L’artiste visuelle et cinéaste Stéphanie Roland, que nous vous présentions dans un portrait il y a quelques semaines, nous propose ensuite d’entrer dans une boîte noire pour redonner vie à des portraits de personnes portées disparues avec “Missing people – Inventio fortunate“. Muni·es d’une lampe torche à diriger sur des lentilles acryliques, les visiteur·euses font apparaître des visages sur les murs. L’artiste a produit ces portraits à partir d’une IA et souhaite exprimer son indignation face à certains régimes dictatoriaux qui, encore aujourd’hui, font disparaître les corps des opposant·es à leur régime, laissant des familles en deuil dans une attente interminable.

Ambiance plus légère avec “Nemo Observatorium” de Lawrence Malstaf. Véritable machine à méditer qui fascine petit·es et grand·es, que l’on se trouve à l’intérieur ou à l’extérieur de ce grand cylindre en PVC. Des ventilateurs projettent des particules de polystyrène sur ses parois alors qu’un·e spectateurice peut s’asseoir en son centre. Le temps semble s’étendre, puis disparaître. Pareil devant les installations de l’artiste assembleur Vivien Roubaud, “Samare stationnaire” et “Salsifis douteux“, qui se font également la critique du contrôle expansif opéré sur le vivant.

Plus loin encore, la thématique transversale du KIKK Festival, “Bodies of Water” (ndlr, corps d’eau) refait surface. Dans “The Mamori Expedition“, Els Viaene reproduit le chemin qu’elle a parcouru à travers la forêt amazonienne brésilienne en 2009. Un bras hydrophone plongé dans une maquette du fleuve Amazone permet de se déplacer dans les méandres des sons enregistrés par l’artiste durant son expédition. Ou bien encore, dans “Nuées“, une installation à usage unique de Maxime Van Roy où des gouttes d’eau s’emballent et deviennent leur propre contenant, miroirs d’une ressource liquide qui pourrait venir à manquer.

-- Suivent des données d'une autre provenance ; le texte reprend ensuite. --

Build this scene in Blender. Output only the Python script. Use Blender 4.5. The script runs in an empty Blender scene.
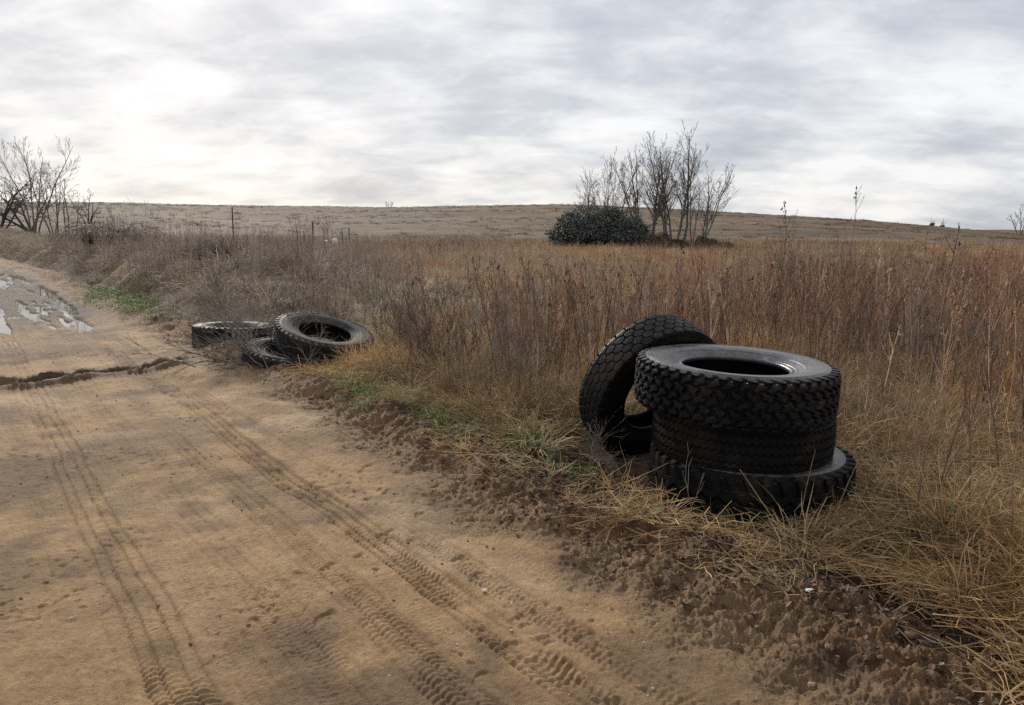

“The Mamori Expedition” de Els Viaene – © Quentin Chevrier

Le Grand Manège, l’Institut Saint-Louis ou encore l’Espace Saintraint… Difficile en une journée de faire le tour de l’ensemble des lieux investis par le KIKK in Town. Mais en redescendant dans le centre-ville, on fait un dernier pit stop à la Halle al’Chair, ancien Musée archéologique situé dans un bâtiment historique construit au 16ème siècle. On passait par hasard sur les bords de Sambre lorsqu’on a aperçu par la fenêtre d’étranges palourdes jonchant le sol de la galerie d’art éphémère.

Présent dans ce petit espace d’exposition, comme une foule d’autres artistes qui ont fait l’honneur de se joindre à la fête et à leurs réalisations, Marco Barotti accueille les visiteur·euses dans une expérience sonore, poétique et immersive. “Clams“, réinterprétation métaphorique de la qualité de l’eau de la Sambre, s’incarne à travers une collection de palourdes factices fabriquées à partir de déchets plastiques recyclés. Des capteurs de qualité de l’eau placés dans l’eau, à quelques mètres des coquillages, confèrent à chaque palourde un léger mouvement d’ouverture et de fermeture ainsi qu’un bruitage subtil mais constant.

En reprenant la direction de la gare, et ensuite dans notre train de retour, on repense à toutes les sensibilités artistiques croisées en l’espace de quelques heures. Finalement, KIKK in Town, c’est un énorme orchestre au sein duquel chaque instrument s’exprime librement et dans le respect des autres pour ainsi faire émerger une polyphonie de créativité. On en redemande, mais il faudra revenir l’an prochain.